Many sports travelers, myself included, have this romantic notion of taking multi-city, multi-stadium trips over the course of several days or weeks as their dream vacation. And many sports travelers, myself included, never do it because of time or budgetary concerns, or they break it up into several chunks over several years.
If baseball is the sport you’re most fond of, then consider spring training the poor man’s version of the ambitious ballpark tour. You have much less ground to cover geographically, you can theoretically stay in the same hotel room for the duration of your trip, and you can typically spend much less on tickets, parking, concessions, etc. OK, so you’re not going to the actual major-league ballparks or major-league cities, and you’re going to games in which the star players are usually out by the sixth inning. But in some ways, this is good, too — you can focus less on the game and more on the surroundings, the fans, and simply having a good time.

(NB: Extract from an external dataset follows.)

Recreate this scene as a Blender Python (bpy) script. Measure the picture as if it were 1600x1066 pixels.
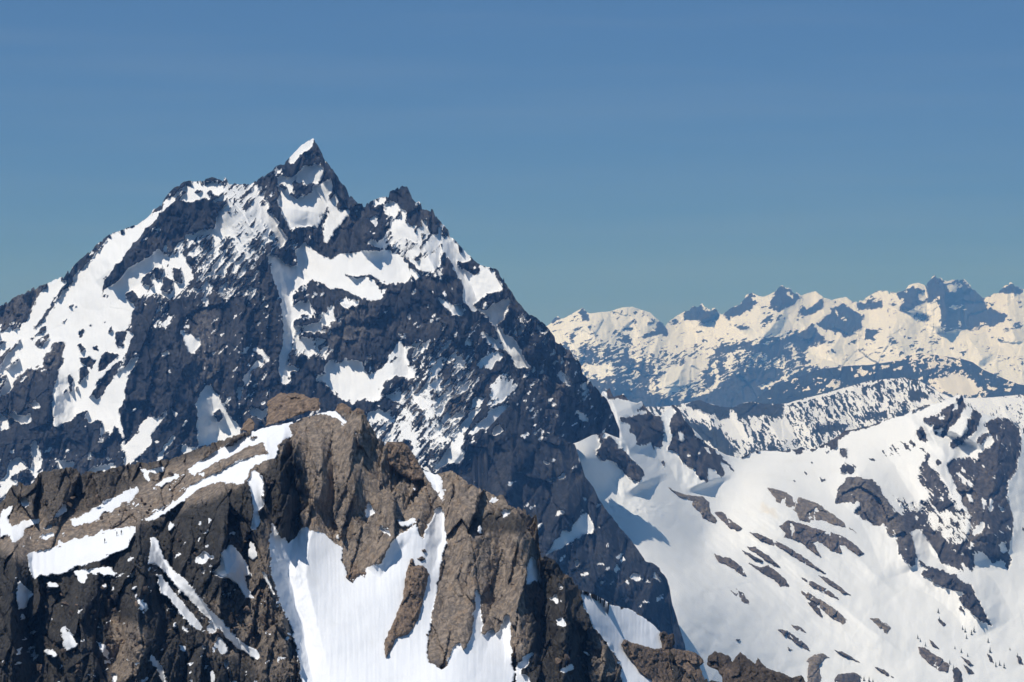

If your spring training destination is the Cactus League, you have some distinct advantages over the Grapefruit League in Florida (you can read about our weekend sojourn in Florida from a couple springs ago for a refresher) — the main one being that all of the Cactus League’s parks are within the Phoenix metropolitan area, and all you need is some time and a dependable car to visit all of them. In addition, the Cactus League’s parks are, by and large, newer and fancier than the Grapefruit League’s brethren (thanks to the same law that bequeathed this impressive behemoth onto the sports world), and so several of them are sights to behold in themselves. That’s a big reason why, when Mrs. Fan and I planned out a three-day weekend trip to Phoenix at the beginning of this exhibition season, we put on our docket the Cactus League’s three newest parks: Goodyear Ballpark, Salt River Fields and Camelback Ranch.